Job -> Transcribe every line of the listing below without any deviation.

Data segment ->
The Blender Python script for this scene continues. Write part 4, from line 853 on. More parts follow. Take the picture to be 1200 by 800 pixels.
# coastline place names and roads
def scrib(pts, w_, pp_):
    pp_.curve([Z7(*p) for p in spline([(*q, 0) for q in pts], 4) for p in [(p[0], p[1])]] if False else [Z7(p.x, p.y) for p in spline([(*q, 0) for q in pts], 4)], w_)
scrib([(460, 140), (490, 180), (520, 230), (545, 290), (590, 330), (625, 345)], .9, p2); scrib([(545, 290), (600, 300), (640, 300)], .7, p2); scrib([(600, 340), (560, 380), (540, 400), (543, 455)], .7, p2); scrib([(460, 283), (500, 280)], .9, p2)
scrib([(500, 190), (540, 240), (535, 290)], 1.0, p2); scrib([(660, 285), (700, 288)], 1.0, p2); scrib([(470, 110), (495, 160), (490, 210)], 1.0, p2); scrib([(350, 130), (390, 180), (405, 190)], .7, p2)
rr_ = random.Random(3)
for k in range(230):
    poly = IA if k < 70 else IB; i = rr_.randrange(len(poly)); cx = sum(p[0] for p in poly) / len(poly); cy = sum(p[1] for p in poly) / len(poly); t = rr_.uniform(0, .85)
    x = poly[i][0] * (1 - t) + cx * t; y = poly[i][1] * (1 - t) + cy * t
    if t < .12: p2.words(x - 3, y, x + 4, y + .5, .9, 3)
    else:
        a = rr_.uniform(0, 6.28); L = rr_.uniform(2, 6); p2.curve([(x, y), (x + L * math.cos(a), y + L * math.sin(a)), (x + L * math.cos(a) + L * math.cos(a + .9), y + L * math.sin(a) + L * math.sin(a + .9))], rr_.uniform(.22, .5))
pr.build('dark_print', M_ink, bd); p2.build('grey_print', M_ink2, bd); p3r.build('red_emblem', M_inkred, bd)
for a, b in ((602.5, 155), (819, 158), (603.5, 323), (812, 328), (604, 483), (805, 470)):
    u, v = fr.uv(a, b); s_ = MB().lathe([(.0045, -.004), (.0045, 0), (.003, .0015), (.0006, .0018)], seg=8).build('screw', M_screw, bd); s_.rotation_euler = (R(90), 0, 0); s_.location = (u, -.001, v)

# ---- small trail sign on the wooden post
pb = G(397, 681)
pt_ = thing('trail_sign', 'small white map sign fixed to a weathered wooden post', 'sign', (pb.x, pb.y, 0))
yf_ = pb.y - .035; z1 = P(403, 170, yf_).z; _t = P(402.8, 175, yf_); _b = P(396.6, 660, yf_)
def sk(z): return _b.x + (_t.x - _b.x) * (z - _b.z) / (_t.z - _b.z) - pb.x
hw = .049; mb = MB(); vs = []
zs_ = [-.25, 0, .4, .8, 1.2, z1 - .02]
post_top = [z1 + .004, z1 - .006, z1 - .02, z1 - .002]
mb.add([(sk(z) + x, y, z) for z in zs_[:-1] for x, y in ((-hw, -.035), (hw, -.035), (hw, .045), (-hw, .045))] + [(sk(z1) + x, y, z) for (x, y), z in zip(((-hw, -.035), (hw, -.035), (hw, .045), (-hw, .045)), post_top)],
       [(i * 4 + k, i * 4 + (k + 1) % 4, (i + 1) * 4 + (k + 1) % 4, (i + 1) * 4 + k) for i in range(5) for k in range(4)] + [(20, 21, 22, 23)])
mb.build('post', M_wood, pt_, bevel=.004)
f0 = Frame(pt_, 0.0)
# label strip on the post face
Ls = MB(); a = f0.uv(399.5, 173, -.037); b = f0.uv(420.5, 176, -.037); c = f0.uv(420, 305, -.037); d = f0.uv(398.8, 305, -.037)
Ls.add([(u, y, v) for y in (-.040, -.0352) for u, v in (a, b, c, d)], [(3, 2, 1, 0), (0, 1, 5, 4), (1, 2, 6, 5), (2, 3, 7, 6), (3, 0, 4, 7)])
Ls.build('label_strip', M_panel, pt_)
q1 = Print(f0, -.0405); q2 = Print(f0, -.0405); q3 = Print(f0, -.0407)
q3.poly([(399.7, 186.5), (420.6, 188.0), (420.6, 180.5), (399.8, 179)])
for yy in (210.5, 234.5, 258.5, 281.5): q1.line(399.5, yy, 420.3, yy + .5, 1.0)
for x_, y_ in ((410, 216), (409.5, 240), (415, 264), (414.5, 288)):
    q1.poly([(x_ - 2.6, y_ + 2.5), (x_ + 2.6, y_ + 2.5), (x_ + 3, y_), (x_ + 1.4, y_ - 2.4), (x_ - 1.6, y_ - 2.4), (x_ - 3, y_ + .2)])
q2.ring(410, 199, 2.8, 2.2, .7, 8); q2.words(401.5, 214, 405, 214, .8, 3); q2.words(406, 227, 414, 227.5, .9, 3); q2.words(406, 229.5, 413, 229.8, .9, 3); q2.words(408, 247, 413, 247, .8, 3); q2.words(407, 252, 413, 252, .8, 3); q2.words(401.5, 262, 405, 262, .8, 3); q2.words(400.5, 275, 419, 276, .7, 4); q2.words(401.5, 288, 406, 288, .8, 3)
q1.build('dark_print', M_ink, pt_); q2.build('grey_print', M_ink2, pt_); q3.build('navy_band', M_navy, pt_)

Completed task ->
The Blender Python script for this scene continues. Write part 4, from line 853 on. More parts follow. Take the picture to be 1200 by 800 pixels.
# coastline place names and roads
def scrib(pts, w_, pp_):
    pp_.curve([Z7(*p) for p in spline([(*q, 0) for q in pts], 4) for p in [(p[0], p[1])]] if False else [Z7(p.x, p.y) for p in spline([(*q, 0) for q in pts], 4)], w_)
scrib([(460, 140), (490, 180), (520, 230), (545, 290), (590, 330), (625, 345)], .9, p2); scrib([(545, 290), (600, 300), (640, 300)], .7, p2); scrib([(600, 340), (560, 380), (540, 400), (543, 455)], .7, p2); scrib([(460, 283), (500, 280)], .9, p2)
scrib([(500, 190), (540, 240), (535, 290)], 1.0, p2); scrib([(660, 285), (700, 288)], 1.0, p2); scrib([(470, 110), (495, 160), (490, 210)], 1.0, p2); scrib([(350, 130), (390, 180), (405, 190)], .7, p2)
rr_ = random.Random(3)
for k in range(230):
    poly = IA if k < 70 else IB; i = rr_.randrange(len(poly)); cx = sum(p[0] for p in poly) / len(poly); cy = sum(p[1] for p in poly) / len(poly); t = rr_.uniform(0, .85)
    x = poly[i][0] * (1 - t) + cx * t; y = poly[i][1] * (1 - t) + cy * t
    if t < .12: p2.words(x - 3, y, x + 4, y + .5, .9, 3)
    else:
        a = rr_.uniform(0, 6.28); L = rr_.uniform(2, 6); p2.curve([(x, y), (x + L * math.cos(a), y + L * math.sin(a)), (x + L * math.cos(a) + L * math.cos(a + .9), y + L * math.sin(a) + L * math.sin(a + .9))], rr_.uniform(.22, .5))
pr.build('dark_print', M_ink, bd); p2.build('grey_print', M_ink2, bd); p3r.build('red_emblem', M_inkred, bd)
for a, b in ((602.5, 155), (819, 158), (603.5, 323), (812, 328), (604, 483), (805, 470)):
    u, v = fr.uv(a, b); s_ = MB().lathe([(.0045, -.004), (.0045, 0), (.003, .0015), (.0006, .0018)], seg=8).build('screw', M_screw, bd); s_.rotation_euler = (R(90), 0, 0); s_.location = (u, -.001, v)

# ---- small trail sign on the wooden post
pb = G(397, 681)
pt_ = thing('trail_sign', 'small white map sign fixed to a weathered wooden post', 'sign', (pb.x, pb.y, 0))
yf_ = pb.y - .035; z1 = P(403, 170, yf_).z; _t = P(402.8, 175, yf_); _b = P(396.6, 660, yf_)
def sk(z): return _b.x + (_t.x - _b.x) * (z - _b.z) / (_t.z - _b.z) - pb.x
hw = .049; mb = MB(); vs = []
zs_ = [-.25, 0, .4, .8, 1.2, z1 - .02]
post_top = [z1 + .004, z1 - .006, z1 - .02, z1 - .002]
mb.add([(sk(z) + x, y, z) for z in zs_[:-1] for x, y in ((-hw, -.035), (hw, -.035), (hw, .045), (-hw, .045))] + [(sk(z1) + x, y, z) for (x, y), z in zip(((-hw, -.035), (hw, -.035), (hw, .045), (-hw, .045)), post_top)],
       [(i * 4 + k, i * 4 + (k + 1) % 4, (i + 1) * 4 + (k + 1) % 4, (i + 1) * 4 + k) for i in range(5) for k in range(4)] + [(20, 21, 22, 23)])
mb.build('post', M_wood, pt_, bevel=.004)
f0 = Frame(pt_, 0.0)
# label strip on the post face
Ls = MB(); a = f0.uv(399.5, 173, -.037); b = f0.uv(420.5, 176, -.037); c = f0.uv(420, 305, -.037); d = f0.uv(398.8, 305, -.037)
Ls.add([(u, y, v) for y in (-.040, -.0352) for u, v in (a, b, c, d)], [(3, 2, 1, 0), (0, 1, 5, 4), (1, 2, 6, 5), (2, 3, 7, 6), (3, 0, 4, 7)])
Ls.build('label_strip', M_panel, pt_)
q1 = Print(f0, -.0405); q2 = Print(f0, -.0405); q3 = Print(f0, -.0407)
q3.poly([(399.7, 186.5), (420.6, 188.0), (420.6, 180.5), (399.8, 179)])
for yy in (210.5, 234.5, 258.5, 281.5): q1.line(399.5, yy, 420.3, yy + .5, 1.0)
for x_, y_ in ((410, 216), (409.5, 240), (415, 264), (414.5, 288)):
    q1.poly([(x_ - 2.6, y_ + 2.5), (x_ + 2.6, y_ + 2.5), (x_ + 3, y_), (x_ + 1.4, y_ - 2.4), (x_ - 1.6, y_ - 2.4), (x_ - 3, y_ + .2)])
q2.ring(410, 199, 2.8, 2.2, .7, 8); q2.words(401.5, 214, 405, 214, .8, 3); q2.words(406, 227, 414, 227.5, .9, 3); q2.words(406, 229.5, 413, 229.8, .9, 3); q2.words(408, 247, 413, 247, .8, 3); q2.words(407, 252, 413, 252, .8, 3); q2.words(401.5, 262, 405, 262, .8, 3); q2.words(400.5, 275, 419, 276, .7, 4); q2.words(401.5, 288, 406, 288, .8, 3)
q1.build('dark_print', M_ink, pt_); q2.build('grey_print', M_ink2, pt_); q3.build('navy_band', M_navy, pt_)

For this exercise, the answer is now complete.